THE EXERCISE:
Please print the full listing exactly.

STORED DATA:
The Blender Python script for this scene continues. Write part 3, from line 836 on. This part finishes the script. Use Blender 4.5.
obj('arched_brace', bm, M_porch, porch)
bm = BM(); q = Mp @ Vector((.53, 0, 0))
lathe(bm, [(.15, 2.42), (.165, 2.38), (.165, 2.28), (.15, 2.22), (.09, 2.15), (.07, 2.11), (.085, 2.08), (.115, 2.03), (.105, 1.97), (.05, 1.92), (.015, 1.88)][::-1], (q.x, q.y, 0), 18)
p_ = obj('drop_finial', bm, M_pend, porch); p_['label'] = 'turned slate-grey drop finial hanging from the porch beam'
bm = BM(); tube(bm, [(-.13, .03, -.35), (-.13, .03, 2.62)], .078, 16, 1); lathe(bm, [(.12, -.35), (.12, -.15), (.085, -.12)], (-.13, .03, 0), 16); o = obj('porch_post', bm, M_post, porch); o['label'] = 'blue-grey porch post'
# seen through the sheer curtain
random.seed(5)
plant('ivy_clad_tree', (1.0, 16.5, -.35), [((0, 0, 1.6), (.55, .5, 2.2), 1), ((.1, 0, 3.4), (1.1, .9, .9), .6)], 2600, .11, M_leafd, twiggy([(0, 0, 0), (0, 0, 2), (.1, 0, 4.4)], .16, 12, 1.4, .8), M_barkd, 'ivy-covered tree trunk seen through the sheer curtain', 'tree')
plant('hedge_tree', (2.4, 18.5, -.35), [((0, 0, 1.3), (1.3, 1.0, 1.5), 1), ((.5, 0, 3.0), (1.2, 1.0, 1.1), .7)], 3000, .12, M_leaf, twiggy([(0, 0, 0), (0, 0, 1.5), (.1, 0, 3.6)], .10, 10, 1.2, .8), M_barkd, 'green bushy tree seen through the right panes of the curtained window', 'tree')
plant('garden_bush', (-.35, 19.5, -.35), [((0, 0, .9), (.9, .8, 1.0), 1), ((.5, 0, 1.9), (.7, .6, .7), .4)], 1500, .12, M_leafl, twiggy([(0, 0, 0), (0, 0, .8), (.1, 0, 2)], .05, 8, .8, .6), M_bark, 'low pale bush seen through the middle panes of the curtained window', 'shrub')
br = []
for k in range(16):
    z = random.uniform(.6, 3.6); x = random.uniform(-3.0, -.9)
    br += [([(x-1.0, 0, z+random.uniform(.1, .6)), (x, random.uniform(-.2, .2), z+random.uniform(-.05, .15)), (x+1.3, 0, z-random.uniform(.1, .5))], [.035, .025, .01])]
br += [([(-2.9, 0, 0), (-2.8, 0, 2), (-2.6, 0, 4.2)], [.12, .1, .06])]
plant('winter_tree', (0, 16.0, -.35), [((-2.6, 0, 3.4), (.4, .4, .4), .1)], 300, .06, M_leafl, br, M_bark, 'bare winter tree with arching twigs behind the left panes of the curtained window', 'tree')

RESULT FOR THIS TASK:
The Blender Python script for this scene continues. Write part 3, from line 836 on. This part finishes the script. Use Blender 4.5.
obj('arched_brace', bm, M_porch, porch)
bm = BM(); q = Mp @ Vector((.53, 0, 0))
lathe(bm, [(.15, 2.42), (.165, 2.38), (.165, 2.28), (.15, 2.22), (.09, 2.15), (.07, 2.11), (.085, 2.08), (.115, 2.03), (.105, 1.97), (.05, 1.92), (.015, 1.88)][::-1], (q.x, q.y, 0), 18)
p_ = obj('drop_finial', bm, M_pend, porch); p_['label'] = 'turned slate-grey drop finial hanging from the porch beam'
bm = BM(); tube(bm, [(-.13, .03, -.35), (-.13, .03, 2.62)], .078, 16, 1); lathe(bm, [(.12, -.35), (.12, -.15), (.085, -.12)], (-.13, .03, 0), 16); o = obj('porch_post', bm, M_post, porch); o['label'] = 'blue-grey porch post'
# seen through the sheer curtain
random.seed(5)
plant('ivy_clad_tree', (1.0, 16.5, -.35), [((0, 0, 1.6), (.55, .5, 2.2), 1), ((.1, 0, 3.4), (1.1, .9, .9), .6)], 2600, .11, M_leafd, twiggy([(0, 0, 0), (0, 0, 2), (.1, 0, 4.4)], .16, 12, 1.4, .8), M_barkd, 'ivy-covered tree trunk seen through the sheer curtain', 'tree')
plant('hedge_tree', (2.4, 18.5, -.35), [((0, 0, 1.3), (1.3, 1.0, 1.5), 1), ((.5, 0, 3.0), (1.2, 1.0, 1.1), .7)], 3000, .12, M_leaf, twiggy([(0, 0, 0), (0, 0, 1.5), (.1, 0, 3.6)], .10, 10, 1.2, .8), M_barkd, 'green bushy tree seen through the right panes of the curtained window', 'tree')
plant('garden_bush', (-.35, 19.5, -.35), [((0, 0, .9), (.9, .8, 1.0), 1), ((.5, 0, 1.9), (.7, .6, .7), .4)], 1500, .12, M_leafl, twiggy([(0, 0, 0), (0, 0, .8), (.1, 0, 2)], .05, 8, .8, .6), M_bark, 'low pale bush seen through the middle panes of the curtained window', 'shrub')
br = []
for k in range(16):
    z = random.uniform(.6, 3.6); x = random.uniform(-3.0, -.9)
    br += [([(x-1.0, 0, z+random.uniform(.1, .6)), (x, random.uniform(-.2, .2), z+random.uniform(-.05, .15)), (x+1.3, 0, z-random.uniform(.1, .5))], [.035, .025, .01])]
br += [([(-2.9, 0, 0), (-2.8, 0, 2), (-2.6, 0, 4.2)], [.12, .1, .06])]
plant('winter_tree', (0, 16.0, -.35), [((-2.6, 0, 3.4), (.4, .4, .4), .1)], 300, .06, M_leafl, br, M_bark, 'bare winter tree with arching twigs behind the left panes of the curtained window', 'tree')